Rob’s a huge believer in rewriting–he calls his first pass, in a phrase he thinks he got from Edo van Belkom, “the vomit pass,” adding, “it’s an unpleasant process getting it out but you actually do feel better.” He does many drafts, but when he hands it in to his editor, his goal is to have it to the point where the editor has a single word of response: “Great.” He adds that most of his books have been published with no editorial changes whatsoever.

The exception was when he was working with the late David Hartwell at Tor, whom he says in a number of cases “materially harmed” his novels. “I’m not averse to editors but David, I do believe,felt to some degree he was co-author of the piece.” You can read more about this in his latest column for Galaxy’s Edge.

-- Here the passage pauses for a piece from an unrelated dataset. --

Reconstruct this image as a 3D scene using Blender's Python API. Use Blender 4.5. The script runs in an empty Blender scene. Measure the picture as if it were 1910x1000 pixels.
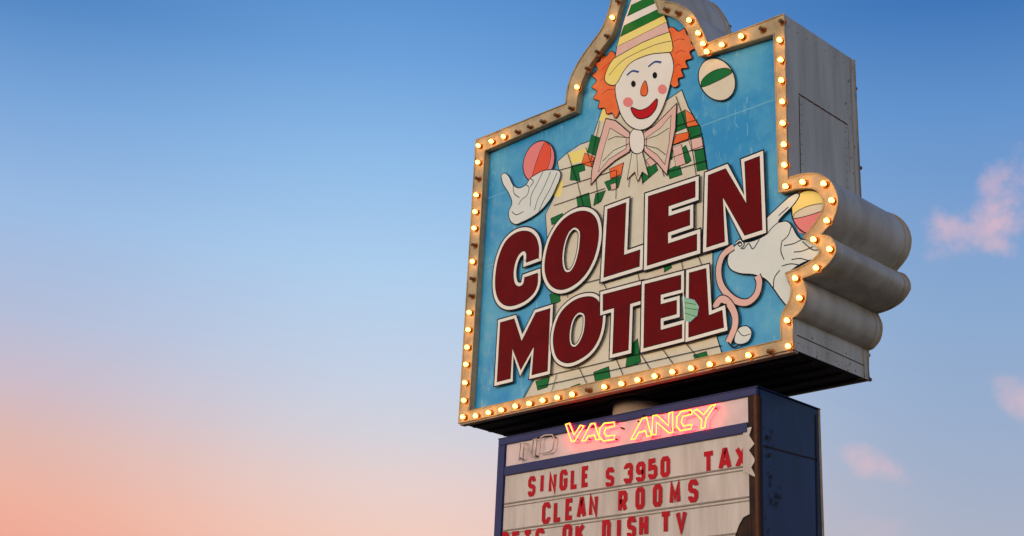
import bpy, bmesh, math, random
from mathutils import Vector, Matrix, noise
from mathutils.geometry import tessellate_polygon
random.seed(4)
sc = bpy.context.scene
sc.view_settings.view_transform = 'Standard'
sc.view_settings.look = 'None'
sc.view_settings.exposure = 0

# ------------------------------------------------------------------ survey
# The camera was solved from the vanishing points of the sign box; the world
# axes are the sign's own: x along the face, y into the box, z up.
F = 2590.0
Zc = Vector((335, 6828, -2590)).normalized()
Yc = Vector((2906, -1123, -2590)); Yc = (Yc - Yc.dot(Zc) * Zc).normalized()
Xc = Yc.cross(Zc).normalized()
RM = Matrix((Xc, Yc, Zc))
C = Vector((0, -13.0, 1.6))
def ray(px, py):
    return RM @ Vector((px - 955.0, 500.0 - py, -F))
def P3(px, py, y=0.0):
    d = ray(px, py); t = (y - C.y) / d.y
    return C + d * t
def U(px, py, y=0.0):
    p = P3(px, py, y); return (p.x, p.z)
def V(px, py, x):
    d = ray(px, py); t = (x - C.x) / d.x
    p = C + d * t; return (p.y, p.z)
C.x -= P3(1200, 755, 0.8).x
XR = U(1467, 29)[0]
DEP = V(1593, 117, XR)[0]
PX = 0.0082   # metres per traced unit on the face

# ------------------------------------------------------------------ materials
def lin(c):
    return tuple(((v/255.0)/12.92 if v/255.0 <= 0.04045 else (((v/255.0)+0.055)/1.055)**2.4) for v in c)
def new_mat(name):
    m = bpy.data.materials.new(name); m.use_nodes = True
    nt = m.node_tree
    return m, nt, nt.nodes['Principled BSDF']
def paint(name, srgb, rough=0.5, grime=0.25, gcol=(120, 105, 80), scale=2.5, metal=0.0, streak=False, bump=0.0, specks=0.0, speckcol=(220,220,205), spec=0.25):
    m, nt, b = new_mat(name)
    L = nt.links; N = nt.nodes
    tc = N.new('ShaderNodeTexCoord'); mp = N.new('ShaderNodeMapping')
    L.new(tc.outputs['Object'], mp.inputs['Vector'])
    if streak: mp.inputs['Scale'].default_value = (3.0, 3.0, 0.35)
    n = N.new('ShaderNodeTexNoise'); n.inputs['Scale'].default_value = scale
    n.inputs['Detail'].default_value = 9; n.inputs['Roughness'].default_value = 0.62
    L.new(mp.outputs['Vector'], n.inputs['Vector'])
    r = N.new('ShaderNodeValToRGB')
    r.color_ramp.elements[0].position = 0.40; r.color_ramp.elements[0].color = (0, 0, 0, 1)
    r.color_ramp.elements[1].position = 0.70; r.color_ramp.elements[1].color = (grime, grime, grime, 1)
    L.new(n.outputs['Fac'], r.inputs['Fac'])
    mx = N.new('ShaderNodeMix'); mx.data_type = 'RGBA'
    mx.inputs[6].default_value = (*lin(srgb), 1); mx.inputs[7].default_value = (*lin(gcol), 1)
    L.new(r.outputs['Color'], mx.inputs[0])
    out = mx.outputs[2]
    if specks > 0:
        n2 = N.new('ShaderNodeTexNoise'); n2.inputs['Scale'].default_value = 7
        n2.inputs['Detail'].default_value = 12; n2.inputs['Roughness'].default_value = 0.75
        mp2 = N.new('ShaderNodeMapping'); mp2.inputs['Scale'].default_value = (1.6, 1.0, 0.4)
        mp2.inputs['Rotation'].default_value = (0, 0.25, 0)
        L.new(tc.outputs['Object'], mp2.inputs['Vector']); L.new(mp2.outputs['Vector'], n2.inputs['Vector'])
        r2 = N.new('ShaderNodeValToRGB')
        r2.color_ramp.elements[0].position = 0.57; r2.color_ramp.elements[0].color = (0, 0, 0, 1)
        r2.color_ramp.elements[1].position = 0.70; r2.color_ramp.elements[1].color = (specks,)*3 + (1,)
        L.new(n2.outputs['Fac'], r2.inputs['Fac'])
        m2 = N.new('ShaderNodeMix'); m2.data_type = 'RGBA'
        L.new(out, m2.inputs[6]); m2.inputs[7].default_value = (*lin(speckcol), 1)
        L.new(r2.outputs['Color'], m2.inputs[0]); out = m2.outputs[2]
    L.new(out, b.inputs['Base Color'])
    b.inputs['Roughness'].default_value = rough; b.inputs['Metallic'].default_value = metal
    b.inputs['Specular IOR Level'].default_value = spec
    if bump > 0:
        bp = N.new('ShaderNodeBump'); bp.inputs['Strength'].default_value = bump; bp.inputs['Distance'].default_value = 0.02
        L.new(n.outputs['Fac'], bp.inputs['Height']); L.new(bp.outputs['Normal'], b.inputs['Normal'])
    return m
def glow(name, col, s):
    m, nt, b = new_mat(name)
    b.inputs['Base Color'].default_value = (*[min(1, c) for c in col], 1)
    b.inputs['Emission Color'].default_value = (*col, 1)
    b.inputs['Emission Strength'].default_value = s
    return m

M = {}
M['blue'] = paint('sign_face_blue', (34, 146, 206), 0.35, 0.75, (116, 200, 222), 0.75, specks=0.5, speckcol=(170, 226, 232), bump=0.05)
M['cream'] = paint('costume_cream', (224, 222, 200), 0.5, 0.45, (206, 180, 150), 1.6, spec=.1)
M['white'] = paint('art_white', (240, 238, 228), 0.5, 0.25, (215, 205, 180), 2.0, spec=.1)
M['glove'] = paint('glove_white', (226, 234, 228), 0.5, 0.35, (190, 212, 208), 2.0, spec=.1)
M['black'] = paint('art_black', (16, 16, 18), 0.5, 0.2, (50, 42, 42), spec=.08)
M['red'] = paint('letter_red', (108, 7, 11), 0.5, 0.5, (78, 9, 12), 4, specks=0.16, speckcol=(168, 50, 46), spec=.05)
M['green'] = paint('art_green', (8, 108, 50), 0.5, 0.4, (50, 134, 78), spec=.1)
M['orange'] = paint('art_orange', (240, 106, 46), 0.5, 0.5, (244, 158, 104), spec=.1)
M['pink'] = paint('art_pink', (232, 196, 184), 0.5, 0.4, (225, 164, 150), spec=.1)
M['yellow'] = paint('art_yellow', (248, 232, 130), 0.5, 0.4, (240, 222, 170), spec=.1)
M['nred'] = paint('art_red', (196, 14, 18), 0.4, 0.2, (150, 14, 14), spec=.1)
M['salmon'] = paint('art_salmon', (236, 84, 54), 0.4, 0.3, (230, 120, 96), spec=.1)
M['bpink'] = paint('art_ball_pink', (236, 140, 138), 0.4, 0.3, (230, 120, 110), spec=.1)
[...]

Rob hopes his books will have an influence on society, but it’s difficult to quantify. “This is the observer effect in quantum mechanics. You cannot observe a situation without changing a situation.” He points out that 1984 was not like the 1984 in George Orwell’s book of the same name, but that doesn’t mean he was a failure: it was thanks to his book it took us all the way to 2018 to end up in a a 1984 situation. “George Orwell predicted in essence state-run propaganda news agencies; he did not predict people would tune into them willingly.” The book still informs our understanding of totalitarianism.

Similarly, Margaret Atwood hoped to derail further inroads into women’s reproductive rights when she wrote The Handmaid’s Tale, although they remain under threat. Rob says he sometimes think SF only manages to, at best, forestall bad situations for a few decades.

In his own work, Rob is proud of having had two novels in the trilogy nominated for the Gaylactic Spectrum Awards at the dawn of the millennium, and of the ethnic diversity he portrayed in his work that exactly mirrors what he sees when he looks around Toronto today. “I do feel I’ve been a small part of a movement, a literary and social movement that has helped shape our reality.”

Rob thinks the concept of worldbuilding is the most arrogant notion in the field, whether you’re a theist or atheist. He says the task of making a world seem believable in science fiction is more like theatre set decoration:  “What two, three, four, five pieces of setting and prop can I put on the stage that will suggest a real world?”

He agrees that the worlds of “literary” fiction are just as much make-believe as those of science fiction. Mystery fiction would have you believe most crimes are solved; romantic fiction would have you believe true love triumphs. In fact, most crimes remain unsolved and half of all marriages end in divorce. “There is no correlation between what we take as the cornerstones of our so-called mimetic mainstream fiction and reality.” A lot of literary fiction takes place in  “A world in which the self-indulgent minutiae of our day-to-day lives is important.”

To wrap up: Rob’s next book is an alternate history of the Manhattan Project, The Oppenheimer Alternative. “For the first time in history, science and policy intertwined, world events turned on scientists. Many came to have regrets on both sides. My big theme is the moral obligations of scientists ot the new world their inventions create.”